Implementing convective boundary conditions for 1-dimensional finite difference computation of heat equation

Question

I am simulating heat transfer through a 1-dimensional wall with convection on both sides. For the wall, I implemented a finite difference model like this:

$$ u(x, t + ∆t) ≈ u(x, t) + c [u(x + ∆x, t) − 2u(x, t) + u(x − ∆x, t)] $$

where $c = α \frac{∆t}{(∆x)^2}$ and $α$ is the thermal diffusivity. The implementation of this model works fine if I look at only the wall and assume that the temperatures on both ends of the wall are known at all times. Now I would like to extend the model to include convection on both sides of the wall. It looks like the best way to do it is to use convective boundary conditions, as shown here:

$T_{\infty}$ and $h$ are known on both sides, but variable over time. $k$ is known and constant.

I am struggling to find a starting point for the implementation of these boundary conditions as an extension of the above model.
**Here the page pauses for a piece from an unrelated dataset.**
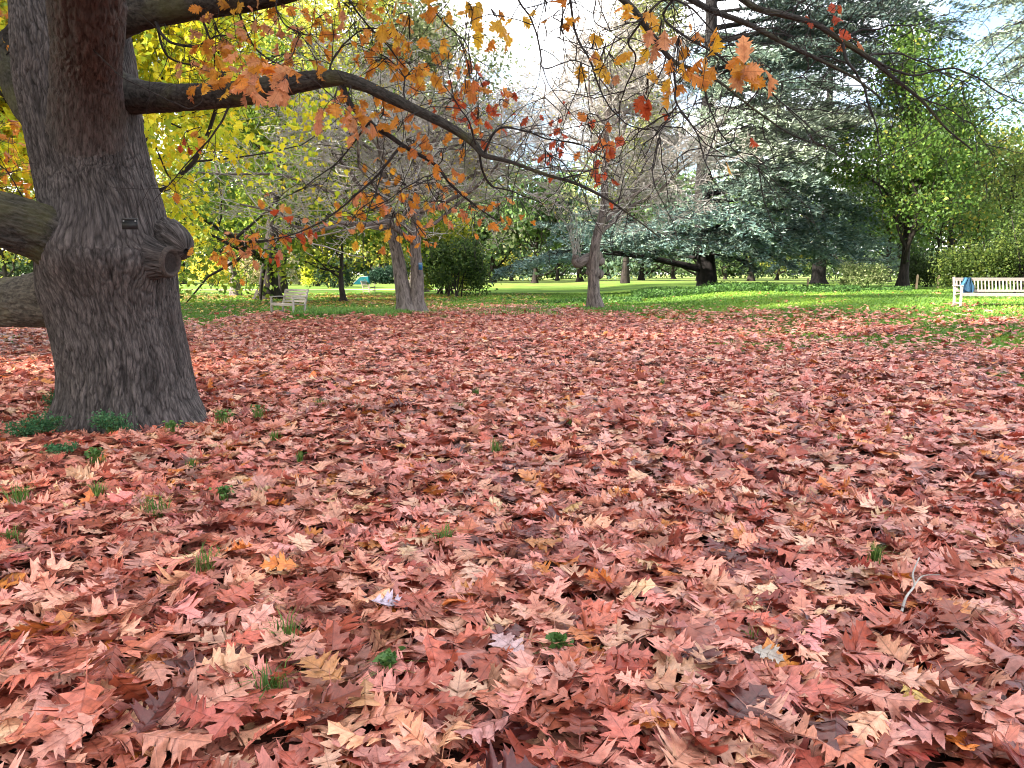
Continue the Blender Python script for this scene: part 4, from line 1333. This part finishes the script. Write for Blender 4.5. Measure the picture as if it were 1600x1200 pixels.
# ------------------------------------------------------------------ cedars
def cedar(name, base, seed, label, trunk_poly, trunk_r, branches, rnd=None, cols=None, needles=1.0, tuft=.36, lit=1.0):
    """branches: list of (start point, end point, foliage start fraction, plate half width, density) in world coordinates"""
    r = np.random.default_rng(seed)
    root = empty(name, base, label, 'tree')
    root_l = np.asarray(base, float)
    wd, lf, sw = MB(), MB(), MB()
    c = spline(np.array(trunk_poly), 40)
    k = np.linspace(0, 1, 40)
    rr = trunk_r * (1 - .72 * k) * (1 + .8 * np.exp(-k * 45))
    v, q, b = loft(np.concatenate([c, rr[:, None]], 1), 90, 28, trunk_r * .05, 2.5, seed)
    wd.add(v, q, None, b)
    part(wd, 'trunk', M_CEDARBARK, root)
    pal = np.array(cols if cols is not None else [(.10, .165, .15), (.14, .21, .185), (.07, .12, .115), (.20, .265, .22), (.14, .19, .135)])
    Pn, An, Cn, Sn = [], [], [], []
    for (a, e, f0, hw, dens) in branches:
        a, e = np.asarray(a, float), np.asarray(e, float)
        L = np.linalg.norm(e - a)
        sag = np.array([0, 0, .10 * L])
        pts = spline(np.array([a, a * .65 + e * .35 + sag * .6 + r.normal(0, .03 * L, 3) * [1, 1, .4], a * .3 + e * .7 + sag * .8 + r.normal(0, .03 * L, 3) * [1, 1, .4], e]), 16)
        tubes(sw, pts[None], np.linspace(.010 * L + .03, .015, 16)[None], 6)
        m = int(max(8, L * 4.6 * (1 - f0)))
        f = f0 + (1 - f0) * np.sort(r.random(m))
        x = f * 15
        i = np.clip(x.astype(int), 0, 14)
        w = (x - i)[:, None]
        s0 = pts[i] * (1 - w) + pts[i + 1] * w
        t = nrm(pts[i + 1] - pts[i])
        side = nrm(np.cross(t, [[0, 0, 1.]])) * np.where(np.arange(m) % 2, 1, -1)[:, None]
        l2 = 1.42 * hw * L * r.uniform(.5, 1.15, m) * (np.minimum((f - f0) / .25 + .35, 1) * np.minimum((1 - f) * 2.2 + .25, 1))
        d2 = nrm(side * 1.0 + t * r.uniform(.35, 1.0, (m, 1)) + np.stack([0 * f, 0 * f, r.normal(.08, .14, m)], 1))
        mid = s0 + d2 * (l2 * .55)[:, None] + np.stack([0 * f, 0 * f, .03 * l2], 1)
        end = s0 + d2 * l2[:, None] + np.stack([0 * f, 0 * f, -.30 * l2], 1)
        tubes(sw, np.stack([s0, mid, end], 1), np.broadcast_to([.03, .02, .008], (m, 3)), 3)
        # tufts along every side shoot, and on third-order shoots beside it
        nt = np.maximum((l2 * 13 * dens * needles).astype(int), 3)
        bi = np.repeat(np.arange(m), nt)
        g = r.random(len(bi))[:, None] ** .8
        p = s0[bi] * (1 - g)**2 + 2 * mid[bi] * g * (1 - g) + end[bi] * g**2
        off = nrm(np.cross(d2[bi], [[0, 0, 1.]])) * (r.normal(0, .11, len(bi)) * l2[bi] * (1.1 - .6 * g[:, 0]))[:, None]
        p = p + off + np.stack([0 * bi, 0 * bi, r.normal(0, .07, len(bi)) - .25 * np.linalg.norm(off, axis=1)], 1)
        ax = nrm(d2[bi] + nrm(off + 1e-5) * .7 + r.normal(0, .30, p.shape) + [0, 0, .12])
        Pn.append(p); An.append(ax)
        Sn.append(np.full(len(bi), tuft) * r.uniform(.7, 1.5, len(bi)))
        tone = np.clip(r.normal(1, .26), .5, 1.5)
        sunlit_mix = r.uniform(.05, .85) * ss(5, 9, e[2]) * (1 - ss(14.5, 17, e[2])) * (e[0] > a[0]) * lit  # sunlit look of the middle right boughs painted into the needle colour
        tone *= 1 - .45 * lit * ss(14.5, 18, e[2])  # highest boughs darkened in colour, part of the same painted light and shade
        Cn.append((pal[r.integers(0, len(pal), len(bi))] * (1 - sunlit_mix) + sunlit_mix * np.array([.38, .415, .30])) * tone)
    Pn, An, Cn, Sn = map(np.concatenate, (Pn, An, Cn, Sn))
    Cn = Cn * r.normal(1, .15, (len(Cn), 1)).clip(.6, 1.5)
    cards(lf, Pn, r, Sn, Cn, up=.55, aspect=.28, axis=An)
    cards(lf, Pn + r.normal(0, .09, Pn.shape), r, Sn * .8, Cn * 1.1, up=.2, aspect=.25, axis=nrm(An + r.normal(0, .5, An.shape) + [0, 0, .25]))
    part(sw, 'branches', M_CEDARBARK, root)
    part(lf, 'crown', M_NEEDLE, root)
    return root


CY = 58
B_ = lambda sy, ex, ey, dz, f0=.25, hw=.22, dens=1.0, sx=1105: (P(sx, sy, CY), P(ex, ey, CY + dz), f0, hw, dens)
cb = [B_(425, 815, 415, -3, .55, .20), B_(420, 775, 425, -1, .60, .20), B_(405, 845, 350, 0, .35, .20), B_(398, 900, 335, 3, .35, .2), B_(400, 930, 385, -6, .3, .2), B_(395, 870, 375, -2, .35, .2),
      B_(385, 985, 365, -7, .25), B_(380, 1020, 385, -8, .2), B_(370, 1150, 388, -9, .2), B_(365, 1235, 385, -6, .2), B_(352, 1200, 350, -8, .2), B_(345, 1285, 392, -2, .2), B_(352, 1345, 398, 0, .25),
      B_(335, 1175, 362, -10, .2), B_(345, 1060, 352, -9, .2), B_(350, 1040, 340, -6, .25), B_(360, 1090, 395, -9, .2), B_(400, 1000, 410, -3, .4, .18), B_(345, 1130, 345, -9, .2), B_(370, 1190, 405, -7, .2),
      B_(390, 1250, 420, -3, .3), B_(395, 1180, 425, -5, .3), B_(380, 1310, 415, 1, .3), B_(405, 850, 400, 4, .4), B_(398, 960, 400, 5, .35), B_(375, 1330, 375, 4, .3), B_(380, 1260, 400, 6, .3),
      B_(290, 1330, 310, -3, .2, .25), B_(255, 1300, 240, -6, .2, .26), B_(235, 1345, 190, 0, .25, .24), B_(205, 1260, 195, -8, .2, .28), B_(185, 1310, 135, -2, .2, .25), B_(165, 1235, 128, -8, .2, .28),
      B_(145, 1335, 100, 2, .3, .22), B_(305, 1260, 325, -8, .2, .26), B_(265, 1215, 275, -10, .2, .28), B_(315, 1365, 345, 2, .3, .22), B_(225, 1185, 235, -10, .2, .28), B_(190, 1170, 190, -9, .2, .28),
      B_(280, 1270, 280, -6, .2, .26), B_(240, 1240, 240, -9, .2, .26), B_(210, 1310, 215, -5, .2, .25), B_(330, 1310, 350, -5, .2, .25), B_(150, 1170, 135, -8, .2, .28), B_(300, 1200, 310, -9, .2, .26),
      B_(65, 1490, 62, 0, .12, .22, .9, 1112), B_(45, 1430, 35, 4, .12, .22, .9, 1112), B_(95, 1400, 95, -4, .12, .22, .9, 1112), B_(20, 1310, 25, -5, .12, .22, .9, 1112), B_(110, 1180, 85, -8, .2, .25, 1., 1112),
      B_(80, 1360, 70, 5, .12, .22, .9, 1112), B_(0, 1400, 5, 2, .12, .22, .9, 1112), B_(322, 1000, 326, 3, .8, .1, .5), B_(120, 1020, 165, 4, .6, .15, .5), B_(60, 1005, 95, 5, .5, .14, .5), B_(10, 1030, 20, 5, .4, .16, .6),
      B_(-40, 1180, -30, -5, .3), B_(-60, 1300, -60, 3, .3), B_(-120, 1010, -100, 0, .3), B_(-160, 1220, -150, 0, .3), B_(-30, 1050, -20, -4, .3)]
rb = np.random.default_rng(61)
for k in range(16):
    sy = rb.uniform(60, 380)
    cb.append(B_(sy, 1105 + rb.uniform(-40, 250), sy + rb.uniform(-10, 30), rb.uniform(4, 10), .2, .25, .9))
cedar('blue_cedar', at(1105, CY), 51, 'huge blue grey cedar with a black trunk and drooping plates of foliage', [P(1105, 466, CY), P(1104, 420, CY), P(1098, 310, CY), P(1107, 150, CY), P(1112, 0, CY), P(1110, -200, CY), P(1110, -330, CY)], .68, cb)
# long bare low limb that runs left over the grass
# second, darker cedar behind
c2 = at(1275, 84)
b2 = []
for k in range(46):
    z = 2.0 + 20 * (k / 46)
    az = k * 2.4 + rb.normal(0, .3)
    L = (7.2 - 4.6 * (k / 46)) * rb.uniform(.8, 1.15)
    s0 = c2 + [0, 0, z]
    b2.append((s0, s0 + [math.cos(az) * L, math.sin(az) * L, rb.uniform(-1.6, .2)], .15, .3, .62))
cedar('blue_cedar', c2, 52, 'darker cedar further back with a flared brown trunk', [c2 + [0, 0, -.2], c2 + [0, 0, 3], c2 + [.2, 0, 12], c2 + [0, 0, 23]], .75, b2, cols=[(.05, .085, .07), (.07, .11, .09), (.04, .065, .055), (.11, .15, .11)], tuft=.45, lit=.2)
# third cedar beyond the right edge reaching into the top corner
c3 = at(1790, 33)
b3 = []
for (ex, ey, z, dz) in ((1540, 60, 9.5, -1), (1510, 20, 10.5, 2), (1560, 100, 9, -3), (1580, 40, 10, -4), (1530, -20, 11.5, 0), (1600, 90, 9.2, 3), (1570, 5, 11, 4), (1640, 160, 8, -3), (1620, 120, 8.6, -5), (1900, 50, 10, 0), (2000, 150, 8, 2), (1800, 60, 10, -5), (1800, 80, 9, 6), (1700, -100, 13, 0), (1850, -150, 14, 2)):
    b3.append((c3 + [0, 0, z], P(ex, ey, 33 + dz), .25, .24, 1.0))
cedar('blue_cedar', c3, 53, 'cedar whose pale tips reach in at the upper right corner', [c3 + [0, 0, -.2], c3 + [0, 0, 5], c3 + [.2, 0, 11], c3 + [0, 0, 18]], .5, b3, cols=[(.20, .26, .20), (.26, .32, .24), (.15, .20, .16), (.30, .34, .22)], tuft=.2)


# far trees closing the view; a few kinds, copied
def copy_tree(root, loc, rz, s, label):
    c = root.copy()
    COL.objects.link(c)
    c.location = loc
    c.rotation_euler = (0, 0, rz)
    c.scale = (s, s, s)
    c['label'] = label
    c['group'] = 'trees closing the far side of the park'
    for ch in list(root.children):
        d = ch.copy()
        COL.objects.link(d)
        d.parent = c
    return c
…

Anything that helps me get started will be highly appreciated!

Intuitively, I would guess that for $x = 0$, the above equation would have to look something like this:

$$ u(0, t + ∆t) ≈ u(0, t) + c [u(0 + ∆x, t) − 2u(0, t)] + a * T_{\infty} $$

where $a$ is a function of $h$ and $∆t$. And for $x = L$, an analogous equation will have to be used. Could that be right?

Answer 1

Let us assume that you divide the space into $n$ equal partitions, such that $\Delta x=\frac{L}{n}$. There are $n+1$ nodes, denoted by $x_i$, where $i=(0,1,....n)$. The target is to find $u_i=u(x_i)$ at each time. Let $u_i^j$ represent the temperature value at $x_i$ at time step $j$. You don't mention the initial condition, so I will assume that initially everything is at ambient $T_{\infty}$, such that $u_i^0=T_{\infty} \forall i$. The target is to develop a time march scheme to get $u^{j+1}_i$ given $u_i^j$. Let us observe the BC on the left end. We have $\frac{\partial u}{\partial x}(x=0)=-b(T_{\infty}-u(x=0))$. Discretising it, we get $u_{1}^j-u_{-1}^j=-b(T_{\infty}-u_0^j)$. Note that I have absorbed $\Delta x $ in $b$. Here $u_{-1}$ corresponds to a ghost point, a point in space which does not exist, but is assumed for mathematical convenience (remember the left edge is $x_0$). Similarly, you can write a discretised equation for the right wall. Let us look at your time stepping scheme now

$u_i^{j+1}=u_i^j+c(u_{i+1}^j-2u_i^j+u_{-1}^j)$

Start at $j=0$. You know the right hand side for $j=0$ (our initial condition), when i=1,2.....(n-1). Thus you get $u_i^{1}$ when $i=1,2,3...(n-1)$.

When $i=0$, you end up needing $u_{-1}^0$, which is not given by the initial condition (note that $u_{-1}^0\neq T_{\infty}$, this equality is only valid for physical points and not ghost points), but it can be easily obtained from the BC! Notice that $u_{-1}^0=u_1^0+b(T_{\infty}-u_0^0)$.

You will have to repeat this procedure again for $i=n$, where you will need another ghost point $u_{n+1}$ whose value can be obtained in terms of physical points by using the right wall BC.

Now you know $u^1_i \forall i \in (0,n)$.

Repeat for as many time steps as needed